WORSHIP TOGETHER | Preparing Our Hearts for Sunday 9/1

Aug 26, 2019 | General Presbyter & Stated Clerk, Worship Together

Sunday, September 1, 2019

22nd Sunday in Ordinary Time / Proper 17 / 12th Sunday after Pentecost

First Reading: Jeremiah 2:4-13
Psalm 81:1, 10-16
Second Reading: Hebrews 13:1-8, 15-16
Gospel Reading: Luke 14:1, 7-14

The liturgical color for the day is: Green

Jeremiah’s view of things is that they opted for a faith that was more like a cracked cistern than a fountain of living water.  It was not that they had made so much of an active choice.  It was not the blatant action of idolatry which stood out as sin.  It was more the subtlety of it all.

Over time they had ceased to tell the story.  Over time they had ceased to give testimony to the one who long years ago had delivered them from slavery and sustained them in the wilderness.  It was more about drift.  They had drifted away from God so not to even notice that they had drifted away. 

Rather than their faith being active and alive, it was stagnant.  Rather than their God being vibrant and real and moving, what they hung onto was lifeless and leaky like a cracked vessel.

Our motivations can become that too, and Jesus reveals that to us with encounter at the table.  It may seem innocent enough that when we host a dinner there is an expectation that we will receive an invitation to a similar affair.  Yet, Jesus invites us to shed that expectation and go out into the streets and invite those for whom there will be no follow-up invitation.

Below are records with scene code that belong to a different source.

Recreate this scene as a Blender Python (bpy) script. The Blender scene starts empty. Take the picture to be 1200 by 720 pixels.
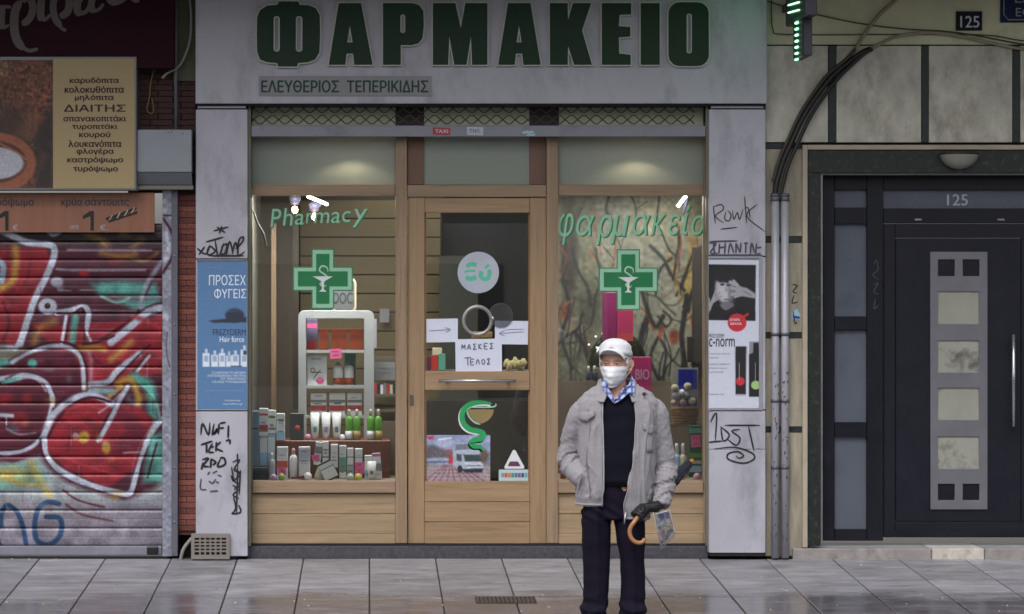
import bpy, bmesh, math, random
import numpy as np
from mathutils import Vector, noise as mnoise
random.seed(7); rng = np.random.default_rng(7)
C = bpy.context.scene.collection
R = math.radians
# ------------------------------------------------------------------ camera, sky, sun, exposure
sc = bpy.context.scene
D, S0, VX, VY, BASE = 18.0, 172.0, 433.0, 345.0, 655.0
F = D*S0
CAMZ = (BASE-VY)/S0
GS = 0.048                                    # pavement falls away from the wall
cam = bpy.data.cameras.new('camera'); camo = bpy.data.objects.new('camera', cam); C.objects.link(camo)
camo.location = (0, -D, CAMZ); camo.rotation_euler = (R(90), 0, 0)
cam.sensor_width = 36; cam.lens = 36*F/1200
cam.shift_x = (600-VX)/1200; cam.shift_y = -(360-VY)/1200
cam.clip_end = 500
cam.dof.use_dof = True; cam.dof.focus_distance = 15.9; cam.dof.aperture_fstop = 4.0
sc.camera = camo
sc.view_settings.view_transform = 'Standard'; sc.view_settings.look = 'None'
sc.view_settings.gamma = 1.0; sc.view_settings.exposure = 0.75
SUN_EL, SUN_AZ = R(52), R(200)
w = bpy.data.worlds.new("World"); sc.world = w; w.use_nodes = True
wn = w.node_tree; bg = wn.nodes['Background']
sky = wn.nodes.new('ShaderNodeTexSky'); sky.sky_type = 'NISHITA'; sky.sun_disc = False
sky.sun_elevation = SUN_EL; sky.sun_rotation = SUN_AZ; sky.dust_density = 4.0; sky.air_density = 1.0
hs = wn.nodes.new('ShaderNodeHueSaturation'); hs.inputs['Saturation'].default_value = 0.28
wn.links.new(sky.outputs[0], hs.inputs['Color']); wn.links.new(hs.outputs[0], bg.inputs['Color'])
bg.inputs['Strength'].default_value = 0.11
sun = bpy.data.lights.new('sun', 'SUN'); sun.energy = 0.6; sun.angle = R(25); sun.color = (1.0, .97, .93)
suno = bpy.data.objects.new('sun', sun); C.objects.link(suno)
sd = Vector((math.sin(SUN_AZ)*math.cos(SUN_EL), math.cos(SUN_AZ)*math.cos(SUN_EL), math.sin(SUN_EL)))
suno.rotation_euler = sd.to_track_quat('Z', 'Y').to_euler()

# ------------------------------------------------------------------ helpers
def W(px, py, y=0.0):
    s = F/(D+y)
    return Vector(((px-VX)/s, y, CAMZ-(py-VY)/s))
def wx(px, y=0.0): return (px-VX)/(F/(D+y))
def wz(py, y=0.0): return CAMZ-(py-VY)/(F/(D+y))
def ground(y): return GS*min(y, 0.0)
def lin(c):
    if isinstance(c, str):
        c = tuple(int(c[i:i+2], 16) for i in (1, 3, 5))
    return tuple(((v/255)/12.92 if v/255 <= .04045 else ((v/255+.055)/1.055)**2.4) for v in c)
ORG = {}
def org(p): return ORG.get(p.name, Vector((0, 0, 0))) if p else Vector((0, 0, 0))
def tag(o, label=None, cat=None, group=None, kind=None):
    if label: o['label'] = label
    if cat: o['category'] = cat
    if group: o['group'] = group
    if kind: o['kind'] = kind
    return o
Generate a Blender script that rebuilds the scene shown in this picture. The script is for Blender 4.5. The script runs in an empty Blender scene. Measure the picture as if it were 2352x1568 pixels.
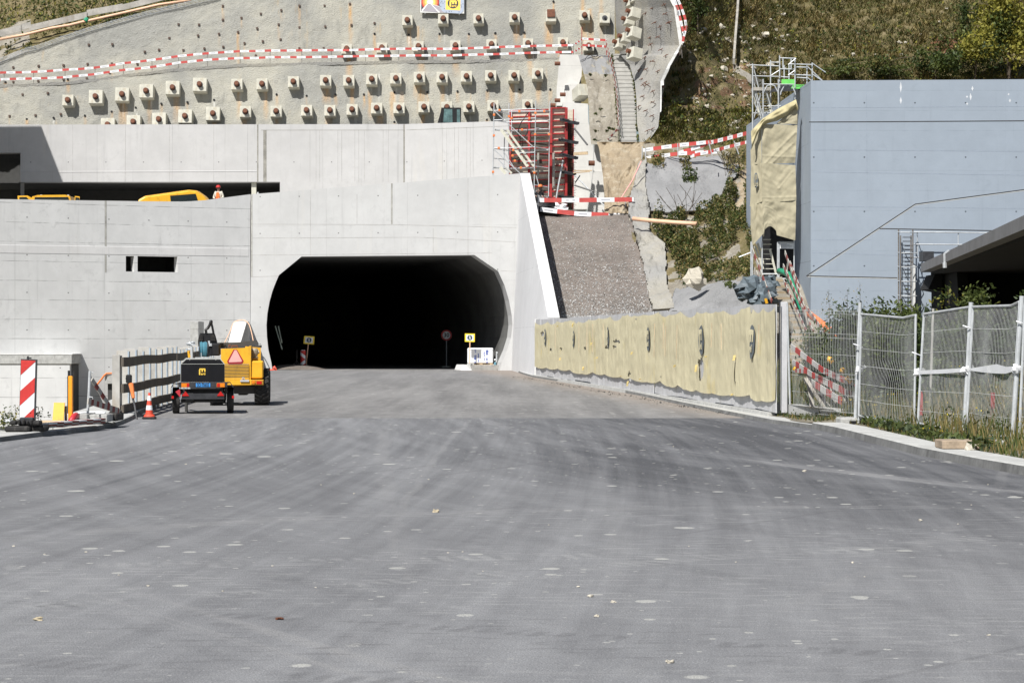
import bpy, math, random
from mathutils import Vector, Matrix, noise as mnoise
S = bpy.context.scene
COL = S.collection
rnd = random.Random(7)
F = 5500.0; H = 1.65; CU = 1176.0; HV = 778.0
PI = math.pi

def P(u, v, Y):
    """point seen at reference position (u, v) that stands Y metres away"""
    return Vector(((u-CU)*Y/F, Y, H+(HV-v)*Y/F))
def G(u, v, z=0.0):
    Y = F*(H-z)/(v-HV)
    return Vector(((u-CU)*Y/F, Y, z))
def XZ(u, v, Y):
    p = P(u, v, Y); return p.x, p.z

class MB:
    def __init__(s): s.v=[]; s.f=[]; s.m=[]; s.uv={}
    def add(s, vs, fs, mi=0):
        n=len(s.v); s.v += [Vector(a) for a in vs]
        for f in fs: s.f.append(tuple(n+i for i in f)); s.m.append(mi)
        return s
    def box(s, x0,x1,y0,y1,z0,z1, mi=0):
        return s.add([(x0,y0,z0),(x1,y0,z0),(x1,y1,z0),(x0,y1,z0),(x0,y0,z1),(x1,y0,z1),(x1,y1,z1),(x0,y1,z1)],
            [(0,3,2,1),(4,5,6,7),(0,1,5,4),(1,2,6,5),(2,3,7,6),(3,0,4,7)], mi)
    def bev(s, x0,x1,y0,y1,z0,z1, b, mi=0):
        """box with chamfered vertical and horizontal edges"""
        pts=[]
        for z,i in ((z0,b),(z0+b,0),(z1-b,0),(z1,b)):
            for (cx,cy) in ((x0+i,y0+b+i*0),(x0+b+i*0,y0+i),(x1-b,y0+i),(x1-i,y0+b),(x1-i,y1-b),(x1-b,y1-i),(x0+b,y1-i),(x0+i,y1-b)):
                pts.append((min(max(cx,x0+i),x1-i),min(max(cy,y0+i),y1-i),z))
        fs=[tuple(range(7,-1,-1)),tuple(range(24,32))]
        for k in range(3):
            for j in range(8):
                a=k*8+j; b2=k*8+(j+1)%8
                fs.append((a,b2,b2+8,a+8))
        return s.add(pts,fs,mi)
    def beam(s, a, b, w, h, mi=0, up=(0,0,1)):
        a=Vector(a); b=Vector(b); d=(b-a)
        if d.length<1e-6: return s
        d.normalize(); u=Vector(up)
        if abs(d.dot(u))>.98: u=Vector((0,1,0))
        r=d.cross(u).normalized(); t=r.cross(d).normalized()
        r*=w/2; t*=h/2
        return s.add([a-r-t,a+r-t,a+r+t,a-r+t,b-r-t,b+r-t,b+r+t,b-r+t],
            [(0,1,2,3),(4,7,6,5),(0,4,5,1),(1,5,6,2),(2,6,7,3),(3,7,4,0)], mi)
    def tube(s, pts, r, n=8, mi=0, cap=True):
        pts=[Vector(p) for p in pts]; k=len(pts)
        rs = r if isinstance(r,(list,tuple)) else [r]*k
        rings=[]; prev=None
        for i,p in enumerate(pts):
            d=(pts[min(i+1,k-1)]-pts[max(i-1,0)])
            if d.length<1e-9: d=Vector((0,0,1))
            d.normalize()
            if prev is None:
                ref=Vector((0,0,1)) if abs(d.z)<.9 else Vector((0,1,0))
                x=d.cross(ref).normalized()
            else:
                x=(prev-d*prev.dot(d))
                if x.length<1e-6: x=d.orthogonal()
                x.normalize()
            prev=x; y=d.cross(x)
            rings.append([p+(x*math.cos(2*PI*j/n)+y*math.sin(2*PI*j/n))*rs[i] for j in range(n)])
        vs=[q for g in rings for q in g]; fs=[]
        for i in range(k-1):
            for j in range(n):
                a=i*n+j; b=i*n+(j+1)%n
                fs.append((a,b,b+n,a+n))
        if cap:
            fs.append(tuple(range(n-1,-1,-1))); fs.append(tuple((k-1)*n+j for j in range(n)))
        return s.add(vs,fs,mi)
    def prism(s, poly, ext, mi=0, cap=True):
        """planar polygon (3-D points) extruded by vector ext"""
        n=len(poly); e=Vector(ext)
        vs=[Vector(p) for p in poly]+[Vector(p)+e for p in poly]
        fs=[(i,(i+1)%n,(i+1)%n+n,i+n) for i in range(n)]
        if cap: fs += [tuple(range(n-1,-1,-1)), tuple(range(n,2*n))]
        return s.add(vs,fs,mi)
    def lathe(s, prof, c=(0,0,0), n=16, mi=0, axis='z'):
        c=Vector(c); vs=[]; fs=[]
        for (r,h) in prof:
            for j in range(n):
                a=2*PI*j/n
                if axis=='z': q=Vector((r*math.cos(a),r*math.sin(a),h))
                elif axis=='y': q=Vector((r*math.cos(a),h,r*math.sin(a)))
                else: q=Vector((h,r*math.cos(a),r*math.sin(a)))
                vs.append(c+q)
        k=len(prof)
        for i in range(k-1):
            for j in range(n):
                a=i*n+j; b=i*n+(j+1)%n
                fs.append((a,b,b+n,a+n))
        fs.append(tuple(range(n-1,-1,-1))); fs.append(tuple((k-1)*n+j for j in range(n)))
        return s.add(vs,fs,mi)
    def grid(s, fn, nu, nv, mi=0, mif=None):
        n=len(s.v)
        for j in range(nv+1):
            for i in range(nu+1): s.v.append(Vector(fn(i/nu,j/nv)))
        for j in range(nv):
            for i in range(nu):
                a=n+j*(nu+1)+i
                s.f.append((a,a+1,a+nu+2,a+nu+1)); s.m.append(mif(i,j) if mif else mi)
        return s
    def quad(s,a,b,c,d,mi=0): return s.add([a,b,c,d],[(0,1,2,3)],mi)
    def blob(s, c, r, seed=0, amp=.25, mi=0, n=6):
        c=Vector(c); r=Vector(r) if hasattr(r,'__len__') else Vector((r,r,r))
        vs=[];fs=[]
        for i in range(n+1):
            th=PI*i/n
            for j in range(2*n):
                ph=PI*j/n
                d=Vector((math.sin(th)*math.cos(ph),math.sin(th)*math.sin(ph),math.cos(th)))
                k=1+amp*mnoise.noise(d*1.7+Vector((seed*3.1,seed*1.7,0)))*2
                vs.append(c+Vector((d.x*r.x,d.y*r.y,d.z*r.z))*k)
        for i in range(n):
            for j in range(2*n):
                a=i*2*n+j;b=i*2*n+(j+1)%(2*n)
                fs.append((a,a+2*n,b+2*n,b))
        return s.add(vs,fs,mi)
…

In reality, this is exactly how God has been with us.  God has invited us into the banquet, and all we can do is receive the invitation of the gracious host.  We should look to our own lives in order to see the clear narrative of grace and mercy.  That story should cause us to turn to the world and mimic the patter of invitation as grace, invitation as mercy, and invitation as love.  Do our lives demonstrate the generosity of God’s amazing grace, mercy, and love?  And…do our churches demonstrate that enormous grace, mercy, and love of God?